Genèse d’une bombe à fragmentation involontaire
Les journalistes d’investigation se considèrent comme une sorte d’aristocratie de la profession. Ils ont tendance à toiser leurs confrères rubricards, comme les conducteurs de l’Eurostar le font avec leurs collègues du TGV Sud-Est. Ce n’est pourtant pas un métier bien compliqué, il suffit d’avoir le numéro de portable de quelques policiers, voire d’obtenir celui d’un magistrat pour devenir « enquêteur » comme le Monde qualifie ses prestigieux Plic & Ploc. Le fait d’écrire avec ses pieds et l’analphabétisme juridique ne sont pas des handicaps, au contraire. Tous ces gens publient force livres, vite faits, vite lus, vite oubliés qui témoignent de la culture qui leur est commune : une fascination pour les képis. « Bienvenue place Beauvau » sous-titré « Police : les secrets inavouables d’un quinquennat » n’échappe pas à la règle avec la description minutieuse des agissements de « l’État profond » dans ses pratiques barbouzardes accompagné d’un name-dropping considérable. Tout ceci n’aurait rien eu de spécialement original si ce n’est l’existence de trois facteurs qui font de cette publication, une bombe à fragmentation. Tout d’abord si ce que l’on nous raconte est vrai, François Hollande qui nous avait bassinés avec sa normalité, apparaît comme un manipulateur sans morale, sans scrupule et sans aucun principe. Ensuite, les auteurs, probablement involontairement, nous font la démonstration de l’instrumentalisation de la justice à des fins bassement politiciennes. Enfin, la publication survient en pleine campagne présidentielle au moment du déferlement politico-médiatico-judiciaire contre François Fillon. Donnant complètement corps à l’accusation d’une opération téléguidée visant à favoriser l’accès de Macron héritier de François Hollande, à la Présidence de la République. À la lumière de ces trois éléments, la lecture en devient saisissante.
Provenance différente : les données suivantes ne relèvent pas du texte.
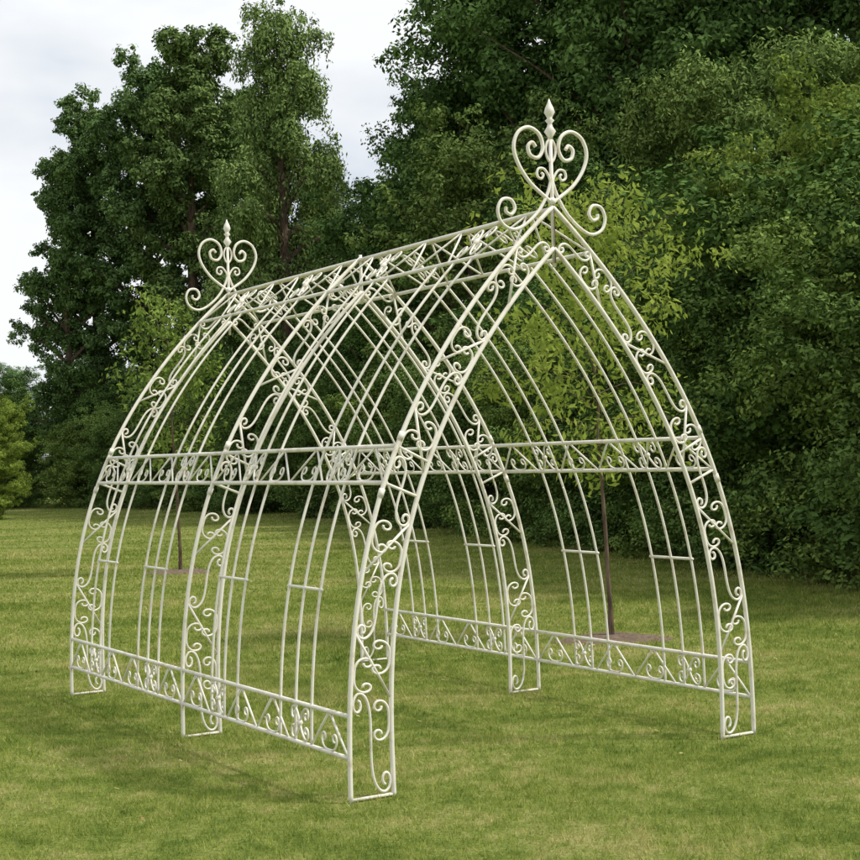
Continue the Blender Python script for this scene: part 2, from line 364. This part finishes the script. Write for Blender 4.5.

Dès la préface les auteurs démarrent fort et nous préviennent : « comme leurs prédécesseurs, mais avec moins de talent et de rouerie, Hollande, Valls, Cazeneuve et les autres ont joué avec l’appareil judiciaire à des fins souvent électorales. » Il faut quand même se foutre du monde pour prétendre que cette attitude aurait été absente dans la conduite politique et judiciaire de l’affaire Fillon. Tout d’un coup, les trois manipulateurs précités auraient été touchés par la grâce ? Et pourtant, mesurant tardivement l’impact politique meurtrier de tout ce qu’ils racontent les journalistes n’ont pas hésité à des rétro-pédalages pathétiques sur tous les plateaux. En fait, on peut penser qu’habitués aux manipulations policières du pouvoir d’État, et dépourvus d’une véritable culture juridique et judiciaire, ils n’avaient pas mesuré le caractère dévastateur de ce qu’ils écrivaient.